Ein gutes Siebtel vom Kuchen
Gemessen an den gesamten Konsumausgaben, welche auf Basis der Konsumerhebung der Statistik Austria ermittelt und für 2023 anhand einschlägiger Indizes (Privater Konsum, Kaufkraftelastizitäten und Geldentwertung) hochgerechnet wurden und im Schnitt 7.300 € pro Kopf und Jahr betragen, liegt der Diskontanteil am gesamten Retail-Markt bei rund 15%, variiert aber in den unterschiedlichen Bedarfsgruppen und ist bei den Gütern des täglichen Bedarfs mit 22% am höchsten.
Faktor Raumordnung
Die höchste Diskonterdichte des Landes herrscht im Burgenland vor. Es folgen Kärnten, Niederösterreich und die Steiermark; die geringste Dichte weist Vorarlberg auf – sie ist gerade einmal halb so hoch wie jene des Burgenlands. „Wir orten eine Korrelation zwischen Raumordnungsgesetzen und Diskontintensität”, erläutert Moser. „Je strenger das Raumordnungsgesetz ist, desto weniger Fachmärkte und in weiterer Folge Diskontmärkte werden genehmigt, da der Großteil der Diskonter Fachmärkte sind und günstige Standorte benötigen. Durch die Novellierung des burgenländischen Raumplanungsgesetzes, die auch deutlich restriktivere Ansiedlungsgenehmigungsverfahren mit sich brachte, werden – nach Abarbeitung der in Bau befindlichen Projekte – solche Zuwachsraten der Vergangenheit angehören.”
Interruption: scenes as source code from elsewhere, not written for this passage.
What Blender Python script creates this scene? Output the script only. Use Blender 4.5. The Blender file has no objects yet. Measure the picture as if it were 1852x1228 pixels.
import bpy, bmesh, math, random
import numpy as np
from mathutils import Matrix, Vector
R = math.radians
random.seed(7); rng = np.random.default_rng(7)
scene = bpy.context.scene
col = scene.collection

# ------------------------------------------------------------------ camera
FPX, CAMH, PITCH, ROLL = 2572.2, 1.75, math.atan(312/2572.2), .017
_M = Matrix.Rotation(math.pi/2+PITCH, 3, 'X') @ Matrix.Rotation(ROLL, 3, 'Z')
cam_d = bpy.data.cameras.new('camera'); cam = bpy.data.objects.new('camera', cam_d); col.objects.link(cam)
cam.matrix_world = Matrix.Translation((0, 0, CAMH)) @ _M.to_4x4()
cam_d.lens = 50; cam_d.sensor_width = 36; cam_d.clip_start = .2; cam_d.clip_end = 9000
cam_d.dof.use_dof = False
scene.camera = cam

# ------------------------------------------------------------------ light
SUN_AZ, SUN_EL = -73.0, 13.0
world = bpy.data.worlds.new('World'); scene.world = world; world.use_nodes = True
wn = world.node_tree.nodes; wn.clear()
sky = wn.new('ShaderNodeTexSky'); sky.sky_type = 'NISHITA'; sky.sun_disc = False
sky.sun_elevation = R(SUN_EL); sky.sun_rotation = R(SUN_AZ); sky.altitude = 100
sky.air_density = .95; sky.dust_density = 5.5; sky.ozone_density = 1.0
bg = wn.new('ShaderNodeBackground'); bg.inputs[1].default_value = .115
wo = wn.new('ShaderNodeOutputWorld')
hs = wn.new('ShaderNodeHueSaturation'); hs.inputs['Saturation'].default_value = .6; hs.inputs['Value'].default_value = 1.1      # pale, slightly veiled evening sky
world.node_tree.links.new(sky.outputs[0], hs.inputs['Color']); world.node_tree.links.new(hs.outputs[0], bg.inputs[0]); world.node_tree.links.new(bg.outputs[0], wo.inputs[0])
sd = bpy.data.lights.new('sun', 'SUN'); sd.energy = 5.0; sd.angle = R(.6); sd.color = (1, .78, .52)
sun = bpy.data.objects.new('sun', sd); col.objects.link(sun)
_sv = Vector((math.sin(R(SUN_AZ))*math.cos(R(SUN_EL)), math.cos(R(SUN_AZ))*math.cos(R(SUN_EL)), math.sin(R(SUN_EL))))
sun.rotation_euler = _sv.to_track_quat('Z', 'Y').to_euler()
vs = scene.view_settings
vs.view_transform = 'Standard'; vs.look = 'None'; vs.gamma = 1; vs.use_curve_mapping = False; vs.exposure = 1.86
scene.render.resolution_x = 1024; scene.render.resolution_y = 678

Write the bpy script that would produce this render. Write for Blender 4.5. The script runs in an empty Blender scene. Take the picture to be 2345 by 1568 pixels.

Mit einem (baldigen) Abflauen des Booms rechnet Raumforscher Schwarzenecker jedenfalls nicht: „Die Mieten sind weiter rückläufig, das spielt dem Diskont in die Karten.” Eine Gefahr ortet er dennoch: „Problematisch für den Diskont könnte es werden, wenn Billigstplattformen à la Temu populärer werden – und diesen kein gesetzlicher Riegel vorgeschoben werden kann.”